Посещение Тауэра и трофеи, доставшиеся после разгрома испанской Великой Армады, подвигли Карамзина к рассуждению о Филиппе II Испанском и Елизавете I Английской; он «воображал смиренную гордость первого и скромное величие последней, воображал ту минуту, когда герцог Сидония упал на колени перед своим монархом, говоря "Флот твой погиб!", и когда Филипп с милостью простирая к нему руку, отвечал: "Да будет воля Божия!" - Я воображал всеобщую ревность лондонских граждан и солдат Елизаве-тиных, когда она, в виде любви и красоты, как богиня, явилась между ними, говоря: "Друзья, не оставьте меня и отечество" и когда все они единодушно отвечали: "Умрем за тебя и спасем отечество!"» [2, с. 546]/ Столь же идеализированный образ Елизаветы присутствует и на страницах «Истории государства Российского»: «Сия знаменитая королева, одаренная и великим умом, и любезными свойствами, снискала его (Ивана Грозного - А. С., А. О.) дружбу» [1, с. 63]. Другое замечание в «Записках» относительно Елизаветы прозвучало в связи с посещением Вестминстерского аббатства, «где вы видите подле несчастной Марии Стуарт Елизавету! Гроб все примиряет» [2, с. 584]. Также в Тауэре внимание Карамзина привлекло изображение «храброго Черного Принца», венец Эдуарда Исповедника и топор, которым отрубили голову Джейн Грей.
В сохранившейся части сгоревшего Уайтхолла посетителям показывают «закладенное окно, из которого несчастный Карл сведен был на эшафот. Там, где он лишился жизни, стоит мраморное изображение Иакова II, подняв руку, он указывает на место казни отца своего» [2, с. 548]. Речь, конечно, идет о Карле I, а не о Карле II, как ошибочно указано в примечаниях к использованному изданию.] Посетив великолепный Хэмптон-Корт, построенный кардиналом Уолси, Карамзин называет последнего «английским Ришелье и Дюбуа» и замечает, что Уолси «сам испугался такой пышности, зная хищную зависть Генриха VIII, и решился подарить ему сей замок, в котором после жила умная и добродетельная королева Мария, дочь Иакова II» [2, с. 588-589].

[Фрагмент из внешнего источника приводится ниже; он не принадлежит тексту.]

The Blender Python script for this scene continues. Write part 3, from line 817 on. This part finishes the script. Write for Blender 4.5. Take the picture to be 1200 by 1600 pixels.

Анализ приведенных отрывков из «Записок русского путешественника» показывает, что обращение к прошлому Англии выстраивается Карамзиным, в основном, в двух дискурсах: патриотическом и морально-философском. О первом свидетельствует фактическое противопоставление Карла II и Елизаветы, базирующееся на отношении к ним патриотов. О важности для писателя патриотического дискурса говорят и другие многочисленные его суждения, например об уважении к героям: «Некоторые памятники сооружены парламентом и королем от имени благодарной Англии за важные услуги, например, капитану Корнвалю, генералу Вольфу, майору Андре, которые пожертвовали жизнью отечеству. Трогательное и достойное геройства воздаяние!» [2, с. 583]. Приверженность Карамзина характерному для XVIII - первой четверти XIX в. жанру моральной философии нашла отражение во многих эпитетах, использованных им (несчастный, добродетельный, храбрый, умный, хищный и т. д.).
Библиографический список
1. Карамзин, Н. М. История государства Российского. Кн. 3 [Текст] / Н. М. Карамзин - М. , 2002. -С. 63.
2. Карамзин, Н. М. Записки русского путешественника [Текст] / Н. М. Карамзин // Карамзин Н. М. Избр. соч. : в двух томах. Т. 1. - М.-Л. , 1964.
3. Лотман, Ю. М. Сотворение Карамзина [Текст] / Ю. М. Лотман. - М. , 1987.